I can't see it having a huge effect on the election itself. I doubt Davis would carry any more states than Breckinridge, and Bell probably still siphons off a handful of states. Barring butterflies, this means the Civil War probably unfolds as scheduled. On the other hand, it might make Davis a less viable candidate for the presidency of the CSA, for a variety of reasons. His characteristic cautiousness regarding secession (he wasn't opposed to it principle, but felt that it was a fool's errand in practice because the northern states would object and the southern states lacked the military power to support it) might have lacked a certain appeal to the CSA.
 
Well the first question in my mind is does Davis' standing prevent the Democratic Party from spliting in 1860? To do so, Davis has to find a way to either overwhelm Stephen Douglas' political support or become a dark horse/compromise candidate.
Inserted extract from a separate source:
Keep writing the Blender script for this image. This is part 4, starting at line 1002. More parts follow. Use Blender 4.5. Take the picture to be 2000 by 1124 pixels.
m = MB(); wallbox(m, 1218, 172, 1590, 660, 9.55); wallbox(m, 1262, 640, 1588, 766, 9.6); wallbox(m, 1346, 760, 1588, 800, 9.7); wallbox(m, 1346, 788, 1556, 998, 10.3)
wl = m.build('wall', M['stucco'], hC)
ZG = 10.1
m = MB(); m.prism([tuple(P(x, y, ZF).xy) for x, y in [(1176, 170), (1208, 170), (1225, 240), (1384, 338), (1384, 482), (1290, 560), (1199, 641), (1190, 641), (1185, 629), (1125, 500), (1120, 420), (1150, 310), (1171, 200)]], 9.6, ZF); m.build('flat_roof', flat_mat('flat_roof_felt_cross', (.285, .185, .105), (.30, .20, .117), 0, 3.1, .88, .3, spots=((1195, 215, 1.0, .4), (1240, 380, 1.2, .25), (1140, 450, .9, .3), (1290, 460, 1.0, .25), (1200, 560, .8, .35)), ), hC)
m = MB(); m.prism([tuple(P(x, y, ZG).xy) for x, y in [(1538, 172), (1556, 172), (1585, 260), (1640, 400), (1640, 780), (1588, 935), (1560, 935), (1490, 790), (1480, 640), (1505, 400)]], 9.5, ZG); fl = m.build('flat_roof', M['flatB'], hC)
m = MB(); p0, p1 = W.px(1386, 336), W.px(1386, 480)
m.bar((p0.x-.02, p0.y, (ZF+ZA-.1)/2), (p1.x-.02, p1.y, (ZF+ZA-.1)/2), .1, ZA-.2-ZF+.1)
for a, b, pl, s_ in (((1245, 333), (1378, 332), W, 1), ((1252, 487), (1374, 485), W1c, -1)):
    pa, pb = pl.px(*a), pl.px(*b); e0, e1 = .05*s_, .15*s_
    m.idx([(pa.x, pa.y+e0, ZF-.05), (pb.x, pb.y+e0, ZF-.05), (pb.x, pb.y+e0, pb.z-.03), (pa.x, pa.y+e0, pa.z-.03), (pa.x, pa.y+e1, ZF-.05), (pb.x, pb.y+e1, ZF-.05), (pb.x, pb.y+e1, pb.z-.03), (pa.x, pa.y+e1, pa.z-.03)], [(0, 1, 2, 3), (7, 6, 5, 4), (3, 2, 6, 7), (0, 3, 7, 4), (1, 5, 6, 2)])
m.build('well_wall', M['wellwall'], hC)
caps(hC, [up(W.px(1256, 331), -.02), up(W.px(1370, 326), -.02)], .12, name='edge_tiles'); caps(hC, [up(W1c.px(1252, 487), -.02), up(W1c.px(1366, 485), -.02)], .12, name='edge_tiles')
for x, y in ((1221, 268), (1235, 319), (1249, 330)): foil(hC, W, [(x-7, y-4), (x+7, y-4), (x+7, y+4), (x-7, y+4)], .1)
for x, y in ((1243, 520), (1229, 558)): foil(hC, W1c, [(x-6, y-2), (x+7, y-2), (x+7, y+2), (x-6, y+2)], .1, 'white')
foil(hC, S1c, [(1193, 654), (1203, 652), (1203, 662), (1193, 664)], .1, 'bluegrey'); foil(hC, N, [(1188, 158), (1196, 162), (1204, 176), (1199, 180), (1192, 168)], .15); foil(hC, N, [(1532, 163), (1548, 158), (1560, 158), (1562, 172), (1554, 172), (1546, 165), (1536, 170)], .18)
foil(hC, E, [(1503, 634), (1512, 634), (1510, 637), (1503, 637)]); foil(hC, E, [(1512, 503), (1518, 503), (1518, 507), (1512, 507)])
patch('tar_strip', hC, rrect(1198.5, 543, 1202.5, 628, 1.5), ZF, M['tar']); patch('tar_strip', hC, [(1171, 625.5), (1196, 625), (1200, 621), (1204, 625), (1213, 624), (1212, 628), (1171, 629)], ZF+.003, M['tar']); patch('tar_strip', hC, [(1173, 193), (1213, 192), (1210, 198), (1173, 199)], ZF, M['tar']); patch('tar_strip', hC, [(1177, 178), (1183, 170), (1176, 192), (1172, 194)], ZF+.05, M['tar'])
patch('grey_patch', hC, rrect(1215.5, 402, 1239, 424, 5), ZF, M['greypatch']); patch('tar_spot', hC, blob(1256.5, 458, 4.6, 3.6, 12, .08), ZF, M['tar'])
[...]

Davis in 1860 was serving in the US Senate after having been Franklin Pierce's Secretary of War. He spent much of 1858 ill, however he did do one very interesting thing: in Boston, he gave a speech advocating against secession by the South.

Another interesting fact: Stephen Douglas died in June 1861, exhausted by the events of 1860.

Now, how implausible would it be to wonder one or both of the following: what would Davis have done had he not been ill in 1858? How effectively could Stephen Douglas have sought the presidency had he fallen ill earlier?

The most interesting route, IMHO, is for Davis to avoid his 1858 illness and enter the Democratic convention in 1860 a figure of greater profile. He is for states rights' but for the preservation of the union (because he is an anti-secessionist, not because he beleives in it a la OTL Lincoln; he beleives the South would lose). I wonder if Douglas and Davis might join forces to create a ticket that could carry 2/3 of the Democratic convention, avoiding a Party split. To enable this, Douglas and Davis would have to stop the Minority Report from being adopted as the Democratic Position on slavery: this is what prompted southern Democrats to bolt, since it included no specific protection of slavery. Perhaps, though, we can still have the split convention, but Davis, rather than Breckinridge wins. Davis might have more reason to seek an accomodation with Douglas. If the two can form some kind of alliance and joint ticket, then the Constitutional Union party likely does not form and the Democratic ticket narrowly carries the election of 1860.

In summation, it might not take much of a POD to avoid the electoral mechanics which produced the election of 1860. However, the question is more complicated than simply WI Jefferson is the Democratic nominee.
 
Davis loses the election and someone more qualified then him becomes president of the CSA. The war may drag on a little while more then OTL but the South still loses.